The research, commissioned and funded by the Australian Conservation Foundation (ACF), found that most forest destruction has occurred in species-rich forests while regrowth was mostly in drier regions with sparse vegetation, which are not comparable carbon sinks.
It estimates that clearing in intensive regions releases up to 120 times more greenhouse gas emissions per hectare than could be removed from the atmosphere via the thickening of existing vegetation where most forest gains have occurred.
“If mapped gains in forest area are not really new forests, just greening or thickening of existing wooded lands … then Australia’s seemingly positive net increase in forest cover statistic may be hiding even more substantial losses to biodiversity and much higher greenhouse gas emissions than claimed,” the report found.
The ACF’s Nathaniel Pelle said Australia was unique among wealthy countries in its deforestation problem.
“No other rich countries in the world destroy forests like Australia does,” he said.

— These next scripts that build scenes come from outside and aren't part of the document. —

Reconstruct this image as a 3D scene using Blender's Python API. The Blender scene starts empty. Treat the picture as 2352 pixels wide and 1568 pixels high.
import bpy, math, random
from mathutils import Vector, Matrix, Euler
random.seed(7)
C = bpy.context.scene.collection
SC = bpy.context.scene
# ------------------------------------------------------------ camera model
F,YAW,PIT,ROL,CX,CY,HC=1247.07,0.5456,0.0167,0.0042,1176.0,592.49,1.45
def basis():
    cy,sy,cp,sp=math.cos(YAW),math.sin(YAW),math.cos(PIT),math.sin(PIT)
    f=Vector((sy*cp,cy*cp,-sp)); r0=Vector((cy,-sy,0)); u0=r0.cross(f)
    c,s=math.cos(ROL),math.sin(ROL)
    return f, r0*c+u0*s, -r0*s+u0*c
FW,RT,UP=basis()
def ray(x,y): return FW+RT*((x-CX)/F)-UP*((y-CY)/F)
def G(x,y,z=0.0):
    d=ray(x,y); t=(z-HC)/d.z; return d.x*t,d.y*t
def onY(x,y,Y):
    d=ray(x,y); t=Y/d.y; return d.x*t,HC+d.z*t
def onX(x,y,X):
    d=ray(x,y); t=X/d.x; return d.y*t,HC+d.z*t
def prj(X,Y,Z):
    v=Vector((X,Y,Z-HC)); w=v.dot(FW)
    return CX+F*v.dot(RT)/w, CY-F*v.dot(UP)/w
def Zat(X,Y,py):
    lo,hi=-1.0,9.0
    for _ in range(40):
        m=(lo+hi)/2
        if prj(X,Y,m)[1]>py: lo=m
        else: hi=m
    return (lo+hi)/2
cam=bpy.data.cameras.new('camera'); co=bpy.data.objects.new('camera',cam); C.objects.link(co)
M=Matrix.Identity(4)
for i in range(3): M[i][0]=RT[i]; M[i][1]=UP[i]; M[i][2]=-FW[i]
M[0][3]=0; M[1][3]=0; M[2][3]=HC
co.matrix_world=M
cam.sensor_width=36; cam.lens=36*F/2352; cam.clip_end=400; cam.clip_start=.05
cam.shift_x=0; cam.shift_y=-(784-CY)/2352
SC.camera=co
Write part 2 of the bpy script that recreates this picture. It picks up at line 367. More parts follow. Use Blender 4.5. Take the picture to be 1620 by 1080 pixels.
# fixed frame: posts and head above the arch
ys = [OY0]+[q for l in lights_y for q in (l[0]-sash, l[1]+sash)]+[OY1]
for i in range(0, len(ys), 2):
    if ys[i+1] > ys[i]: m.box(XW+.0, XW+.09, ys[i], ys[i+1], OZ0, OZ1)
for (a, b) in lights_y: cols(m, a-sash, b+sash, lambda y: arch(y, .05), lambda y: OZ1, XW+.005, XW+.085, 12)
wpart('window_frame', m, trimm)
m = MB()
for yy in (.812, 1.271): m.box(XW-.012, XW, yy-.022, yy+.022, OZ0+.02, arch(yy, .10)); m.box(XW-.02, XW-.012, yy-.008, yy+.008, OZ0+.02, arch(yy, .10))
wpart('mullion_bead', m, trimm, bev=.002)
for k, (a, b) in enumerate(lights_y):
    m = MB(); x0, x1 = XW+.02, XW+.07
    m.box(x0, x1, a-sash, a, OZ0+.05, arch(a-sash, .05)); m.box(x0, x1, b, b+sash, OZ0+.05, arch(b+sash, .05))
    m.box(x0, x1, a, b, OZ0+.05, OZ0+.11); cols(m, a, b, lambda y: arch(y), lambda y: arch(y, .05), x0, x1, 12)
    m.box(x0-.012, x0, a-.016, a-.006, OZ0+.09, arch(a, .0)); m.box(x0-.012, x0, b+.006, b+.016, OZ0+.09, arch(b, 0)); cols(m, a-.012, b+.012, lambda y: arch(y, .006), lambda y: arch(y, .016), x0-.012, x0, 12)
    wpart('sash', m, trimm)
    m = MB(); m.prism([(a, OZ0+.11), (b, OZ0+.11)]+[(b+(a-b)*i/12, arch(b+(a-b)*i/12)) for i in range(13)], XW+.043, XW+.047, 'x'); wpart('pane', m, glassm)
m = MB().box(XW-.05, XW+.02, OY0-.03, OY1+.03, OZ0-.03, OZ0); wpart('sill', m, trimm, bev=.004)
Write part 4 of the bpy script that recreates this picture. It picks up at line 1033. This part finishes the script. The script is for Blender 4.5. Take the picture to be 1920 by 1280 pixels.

Speaking from the Cop30 climate summate in Brazil, Pelle said: “It’s pretty embarrassing, to be honest, that we are here as a prospective Cop president and have so far taken so little action.”
The argument has long been that “as long as forests are regrowing somewhere, and they’re regrowing at a rate at which forests are being destroyed somewhere else, then it’s all fine,” Pelle said. “Clearly that’s not true.”
“We know that to prevent extinctions – which is the commitment of the federal government – and we know that to achieve net zero emissions, we need to keep the old high-carbon-stock forests standing up.
“It’s very important that, should we take the baton from Brazil and host the next Cop, that we do justice to the good work that Brazil has done,” Pelle said.
In the two years since the leftwing leader Luiz Inácio Lula da Silva returned as president, Brazil has halved deforestation in the Amazon.
The federal Department of Agriculture, Fisheries and Forestry was contacted for comment.